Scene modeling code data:

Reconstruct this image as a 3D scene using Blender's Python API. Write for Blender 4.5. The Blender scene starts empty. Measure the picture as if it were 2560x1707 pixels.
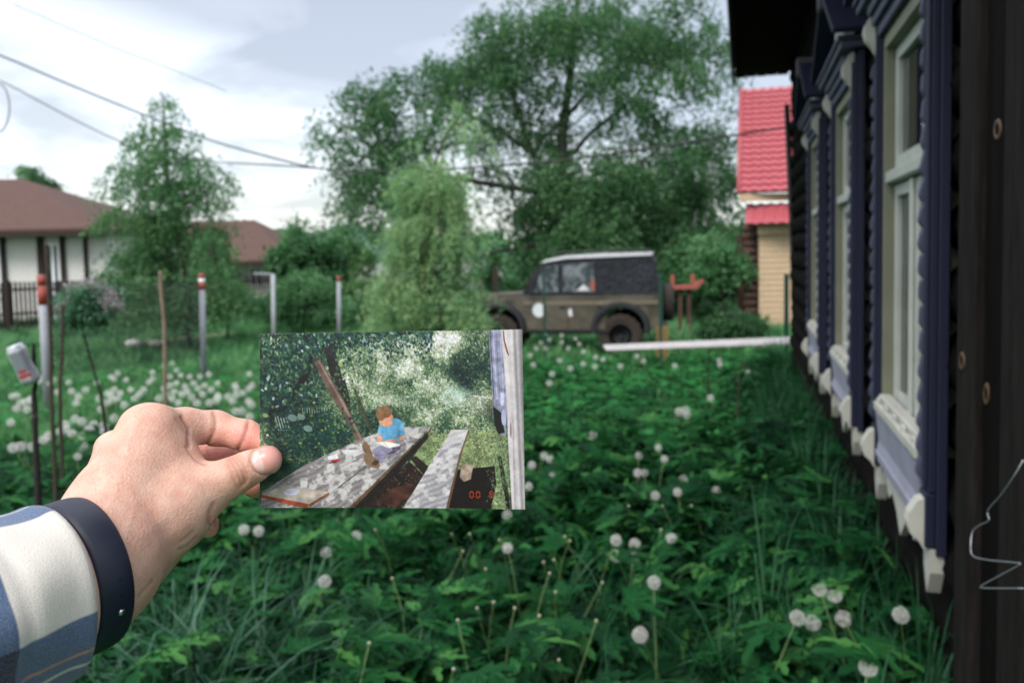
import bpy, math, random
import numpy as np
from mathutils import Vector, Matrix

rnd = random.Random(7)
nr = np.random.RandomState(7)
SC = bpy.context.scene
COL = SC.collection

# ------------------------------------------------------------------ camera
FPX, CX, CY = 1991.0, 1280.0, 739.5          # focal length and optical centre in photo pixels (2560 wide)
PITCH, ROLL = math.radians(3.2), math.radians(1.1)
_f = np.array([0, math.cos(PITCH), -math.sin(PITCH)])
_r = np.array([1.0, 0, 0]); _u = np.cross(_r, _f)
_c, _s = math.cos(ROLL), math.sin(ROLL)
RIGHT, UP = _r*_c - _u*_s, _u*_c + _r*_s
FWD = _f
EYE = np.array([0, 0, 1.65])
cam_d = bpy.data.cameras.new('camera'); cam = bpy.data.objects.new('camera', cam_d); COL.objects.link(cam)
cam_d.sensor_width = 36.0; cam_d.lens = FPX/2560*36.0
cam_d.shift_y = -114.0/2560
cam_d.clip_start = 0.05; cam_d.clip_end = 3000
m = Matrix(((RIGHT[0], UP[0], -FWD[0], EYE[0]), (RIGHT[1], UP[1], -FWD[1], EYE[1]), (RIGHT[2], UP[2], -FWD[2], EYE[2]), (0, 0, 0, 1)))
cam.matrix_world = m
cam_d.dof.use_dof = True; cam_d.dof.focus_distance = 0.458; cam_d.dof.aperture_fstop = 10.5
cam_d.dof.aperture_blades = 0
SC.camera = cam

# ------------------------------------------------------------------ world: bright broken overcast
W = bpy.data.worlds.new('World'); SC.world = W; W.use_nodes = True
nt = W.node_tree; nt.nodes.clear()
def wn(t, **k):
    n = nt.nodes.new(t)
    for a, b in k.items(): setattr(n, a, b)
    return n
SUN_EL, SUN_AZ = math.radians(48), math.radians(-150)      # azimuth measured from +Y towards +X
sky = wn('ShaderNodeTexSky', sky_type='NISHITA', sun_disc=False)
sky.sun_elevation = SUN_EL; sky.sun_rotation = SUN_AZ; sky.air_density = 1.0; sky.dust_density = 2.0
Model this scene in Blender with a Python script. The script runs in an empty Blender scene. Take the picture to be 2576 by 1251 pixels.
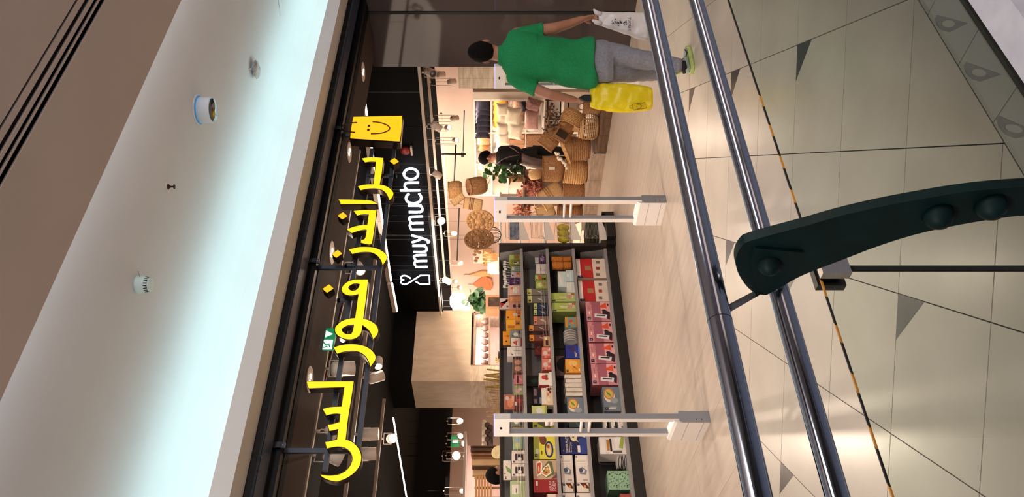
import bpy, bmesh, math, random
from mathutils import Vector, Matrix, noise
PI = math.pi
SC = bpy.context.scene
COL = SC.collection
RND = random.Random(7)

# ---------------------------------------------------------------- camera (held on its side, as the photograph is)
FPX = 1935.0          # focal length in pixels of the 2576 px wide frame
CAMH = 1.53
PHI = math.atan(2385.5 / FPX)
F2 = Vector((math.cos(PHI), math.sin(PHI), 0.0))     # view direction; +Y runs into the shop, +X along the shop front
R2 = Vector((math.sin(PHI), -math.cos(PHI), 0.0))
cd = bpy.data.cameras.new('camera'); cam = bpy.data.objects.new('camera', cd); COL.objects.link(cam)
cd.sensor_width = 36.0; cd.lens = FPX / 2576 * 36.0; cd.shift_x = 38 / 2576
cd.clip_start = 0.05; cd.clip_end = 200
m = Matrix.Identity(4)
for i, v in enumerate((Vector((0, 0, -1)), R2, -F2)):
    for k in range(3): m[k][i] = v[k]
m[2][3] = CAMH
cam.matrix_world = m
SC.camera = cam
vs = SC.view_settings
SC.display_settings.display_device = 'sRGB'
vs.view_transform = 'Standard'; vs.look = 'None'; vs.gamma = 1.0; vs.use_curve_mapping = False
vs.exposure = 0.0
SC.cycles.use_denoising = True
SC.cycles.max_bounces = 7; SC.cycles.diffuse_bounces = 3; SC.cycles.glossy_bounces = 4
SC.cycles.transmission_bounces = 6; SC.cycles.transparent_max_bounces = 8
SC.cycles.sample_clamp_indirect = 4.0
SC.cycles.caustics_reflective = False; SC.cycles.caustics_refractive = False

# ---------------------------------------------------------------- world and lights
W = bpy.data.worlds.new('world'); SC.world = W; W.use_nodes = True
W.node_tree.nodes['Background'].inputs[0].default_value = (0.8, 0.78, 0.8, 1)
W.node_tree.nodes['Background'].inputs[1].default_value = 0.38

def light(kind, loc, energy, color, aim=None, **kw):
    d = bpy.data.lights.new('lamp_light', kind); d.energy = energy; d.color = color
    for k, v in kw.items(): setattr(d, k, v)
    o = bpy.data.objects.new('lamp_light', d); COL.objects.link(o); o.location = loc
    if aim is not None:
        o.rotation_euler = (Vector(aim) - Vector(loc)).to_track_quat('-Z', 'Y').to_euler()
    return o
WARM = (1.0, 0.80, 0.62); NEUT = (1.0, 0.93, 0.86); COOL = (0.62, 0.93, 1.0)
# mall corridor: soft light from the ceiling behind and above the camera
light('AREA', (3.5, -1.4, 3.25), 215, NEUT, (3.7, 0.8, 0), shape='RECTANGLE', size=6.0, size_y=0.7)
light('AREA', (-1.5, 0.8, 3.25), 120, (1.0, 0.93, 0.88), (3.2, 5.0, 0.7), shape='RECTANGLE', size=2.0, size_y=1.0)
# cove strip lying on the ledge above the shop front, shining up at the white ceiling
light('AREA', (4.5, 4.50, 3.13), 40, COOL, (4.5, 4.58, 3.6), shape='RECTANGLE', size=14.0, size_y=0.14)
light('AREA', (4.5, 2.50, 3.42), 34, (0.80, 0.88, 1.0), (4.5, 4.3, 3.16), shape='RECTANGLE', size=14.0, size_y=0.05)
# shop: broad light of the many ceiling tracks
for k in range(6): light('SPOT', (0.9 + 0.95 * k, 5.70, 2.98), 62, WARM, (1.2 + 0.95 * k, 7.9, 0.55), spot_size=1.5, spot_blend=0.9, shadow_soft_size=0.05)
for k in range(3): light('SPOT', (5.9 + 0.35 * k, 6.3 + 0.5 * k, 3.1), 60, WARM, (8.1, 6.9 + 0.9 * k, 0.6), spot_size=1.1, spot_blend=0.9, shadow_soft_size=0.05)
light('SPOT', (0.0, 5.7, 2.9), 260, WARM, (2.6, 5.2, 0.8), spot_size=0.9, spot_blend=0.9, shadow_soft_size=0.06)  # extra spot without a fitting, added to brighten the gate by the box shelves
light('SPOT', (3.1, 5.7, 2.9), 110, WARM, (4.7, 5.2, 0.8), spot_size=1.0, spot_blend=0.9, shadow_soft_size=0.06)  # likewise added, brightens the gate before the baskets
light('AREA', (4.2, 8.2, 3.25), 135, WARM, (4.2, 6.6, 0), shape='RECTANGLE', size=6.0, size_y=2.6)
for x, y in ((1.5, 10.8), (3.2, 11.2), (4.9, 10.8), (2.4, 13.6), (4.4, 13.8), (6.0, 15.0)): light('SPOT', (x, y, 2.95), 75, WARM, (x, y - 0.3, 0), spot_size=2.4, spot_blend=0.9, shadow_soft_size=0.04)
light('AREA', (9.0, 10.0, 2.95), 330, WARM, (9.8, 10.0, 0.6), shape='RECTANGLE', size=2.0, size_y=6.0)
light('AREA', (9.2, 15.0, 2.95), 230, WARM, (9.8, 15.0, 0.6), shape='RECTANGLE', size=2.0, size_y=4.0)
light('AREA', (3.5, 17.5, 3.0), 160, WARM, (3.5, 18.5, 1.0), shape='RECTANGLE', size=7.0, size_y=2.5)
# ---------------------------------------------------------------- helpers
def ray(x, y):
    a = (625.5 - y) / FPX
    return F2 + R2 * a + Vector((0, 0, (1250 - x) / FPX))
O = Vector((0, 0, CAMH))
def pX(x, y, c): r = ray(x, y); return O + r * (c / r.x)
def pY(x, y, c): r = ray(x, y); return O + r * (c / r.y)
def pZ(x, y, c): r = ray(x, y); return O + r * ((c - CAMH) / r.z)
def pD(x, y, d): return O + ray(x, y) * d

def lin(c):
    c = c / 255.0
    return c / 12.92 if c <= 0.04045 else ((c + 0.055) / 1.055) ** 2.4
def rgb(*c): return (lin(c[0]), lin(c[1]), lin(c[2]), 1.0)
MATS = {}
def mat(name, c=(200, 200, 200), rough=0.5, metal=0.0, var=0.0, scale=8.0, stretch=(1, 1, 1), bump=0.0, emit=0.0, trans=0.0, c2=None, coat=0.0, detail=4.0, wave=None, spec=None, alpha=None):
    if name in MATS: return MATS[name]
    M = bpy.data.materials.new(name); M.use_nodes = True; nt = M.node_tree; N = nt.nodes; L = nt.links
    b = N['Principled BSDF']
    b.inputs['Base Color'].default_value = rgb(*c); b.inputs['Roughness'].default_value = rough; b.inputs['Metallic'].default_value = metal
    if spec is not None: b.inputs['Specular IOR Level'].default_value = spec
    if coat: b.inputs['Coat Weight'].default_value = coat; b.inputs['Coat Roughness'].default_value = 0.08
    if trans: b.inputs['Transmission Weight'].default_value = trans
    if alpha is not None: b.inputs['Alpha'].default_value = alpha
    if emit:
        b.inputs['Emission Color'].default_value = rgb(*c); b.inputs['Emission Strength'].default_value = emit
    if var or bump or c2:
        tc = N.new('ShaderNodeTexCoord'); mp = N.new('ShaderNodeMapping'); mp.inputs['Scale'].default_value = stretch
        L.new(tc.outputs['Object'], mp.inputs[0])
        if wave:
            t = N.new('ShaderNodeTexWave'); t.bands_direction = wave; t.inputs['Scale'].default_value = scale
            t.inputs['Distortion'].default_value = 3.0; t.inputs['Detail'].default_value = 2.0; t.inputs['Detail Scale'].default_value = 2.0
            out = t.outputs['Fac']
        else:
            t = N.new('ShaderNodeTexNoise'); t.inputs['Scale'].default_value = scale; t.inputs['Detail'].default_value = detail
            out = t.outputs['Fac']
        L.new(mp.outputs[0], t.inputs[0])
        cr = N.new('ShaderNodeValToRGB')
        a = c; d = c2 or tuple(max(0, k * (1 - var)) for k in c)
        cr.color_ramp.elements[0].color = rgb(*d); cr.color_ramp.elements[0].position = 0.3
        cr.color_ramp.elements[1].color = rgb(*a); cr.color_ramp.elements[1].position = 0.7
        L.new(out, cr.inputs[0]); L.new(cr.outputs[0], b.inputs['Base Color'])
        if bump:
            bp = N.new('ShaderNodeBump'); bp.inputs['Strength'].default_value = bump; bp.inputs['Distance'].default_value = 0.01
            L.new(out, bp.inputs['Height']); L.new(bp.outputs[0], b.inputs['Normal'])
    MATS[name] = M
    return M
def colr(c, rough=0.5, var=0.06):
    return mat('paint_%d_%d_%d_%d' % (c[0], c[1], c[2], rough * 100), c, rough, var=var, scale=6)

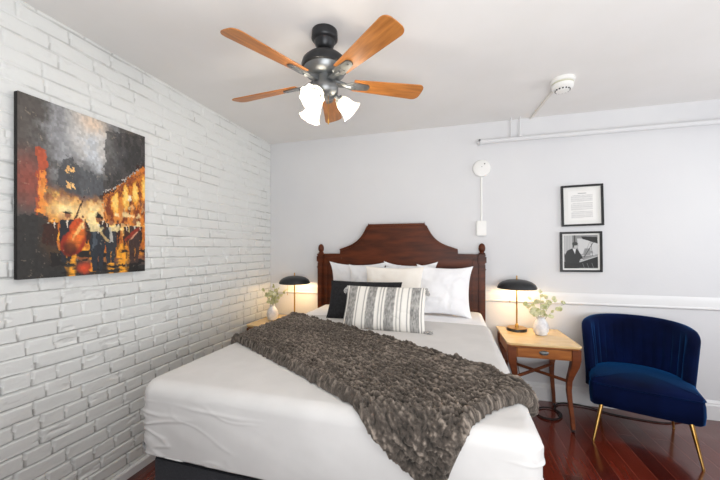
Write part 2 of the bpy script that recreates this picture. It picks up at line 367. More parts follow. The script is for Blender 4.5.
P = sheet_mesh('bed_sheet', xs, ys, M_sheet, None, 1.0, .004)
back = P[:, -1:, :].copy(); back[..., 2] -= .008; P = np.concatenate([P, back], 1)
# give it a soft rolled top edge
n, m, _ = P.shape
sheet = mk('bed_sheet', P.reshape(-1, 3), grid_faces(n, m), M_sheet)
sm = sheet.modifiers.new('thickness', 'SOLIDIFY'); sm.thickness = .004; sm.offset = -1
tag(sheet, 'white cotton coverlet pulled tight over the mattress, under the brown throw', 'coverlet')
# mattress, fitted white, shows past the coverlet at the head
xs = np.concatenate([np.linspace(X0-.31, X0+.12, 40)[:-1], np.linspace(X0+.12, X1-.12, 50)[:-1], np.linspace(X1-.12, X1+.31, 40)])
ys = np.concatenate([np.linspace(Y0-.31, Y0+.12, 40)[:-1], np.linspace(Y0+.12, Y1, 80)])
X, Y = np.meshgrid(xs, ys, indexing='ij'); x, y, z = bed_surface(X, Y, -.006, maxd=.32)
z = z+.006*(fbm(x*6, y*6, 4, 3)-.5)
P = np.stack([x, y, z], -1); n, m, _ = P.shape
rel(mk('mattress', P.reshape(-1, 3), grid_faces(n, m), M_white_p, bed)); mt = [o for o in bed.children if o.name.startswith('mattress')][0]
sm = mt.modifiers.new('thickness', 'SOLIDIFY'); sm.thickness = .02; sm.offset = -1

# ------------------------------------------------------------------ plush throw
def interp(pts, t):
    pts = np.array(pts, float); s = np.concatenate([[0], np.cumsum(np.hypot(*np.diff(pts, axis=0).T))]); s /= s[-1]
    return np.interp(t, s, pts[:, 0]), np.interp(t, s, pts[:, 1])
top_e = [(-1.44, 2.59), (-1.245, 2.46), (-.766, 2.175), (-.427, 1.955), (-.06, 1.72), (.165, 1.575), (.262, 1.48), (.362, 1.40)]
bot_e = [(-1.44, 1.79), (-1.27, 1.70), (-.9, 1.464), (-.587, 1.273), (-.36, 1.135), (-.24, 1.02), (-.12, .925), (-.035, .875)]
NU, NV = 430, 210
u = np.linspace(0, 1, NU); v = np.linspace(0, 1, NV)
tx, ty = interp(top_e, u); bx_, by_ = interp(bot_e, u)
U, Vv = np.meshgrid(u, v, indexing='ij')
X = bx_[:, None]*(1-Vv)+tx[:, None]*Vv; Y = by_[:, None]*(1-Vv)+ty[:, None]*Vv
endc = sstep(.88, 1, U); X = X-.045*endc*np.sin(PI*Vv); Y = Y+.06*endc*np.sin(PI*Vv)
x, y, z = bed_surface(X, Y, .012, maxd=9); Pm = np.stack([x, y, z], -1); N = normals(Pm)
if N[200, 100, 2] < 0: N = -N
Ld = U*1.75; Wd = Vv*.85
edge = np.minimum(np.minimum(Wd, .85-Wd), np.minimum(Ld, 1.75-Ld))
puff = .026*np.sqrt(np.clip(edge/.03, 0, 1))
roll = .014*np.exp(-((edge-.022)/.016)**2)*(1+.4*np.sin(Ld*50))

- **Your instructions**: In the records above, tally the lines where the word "script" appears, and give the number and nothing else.

- **Full answer**: 2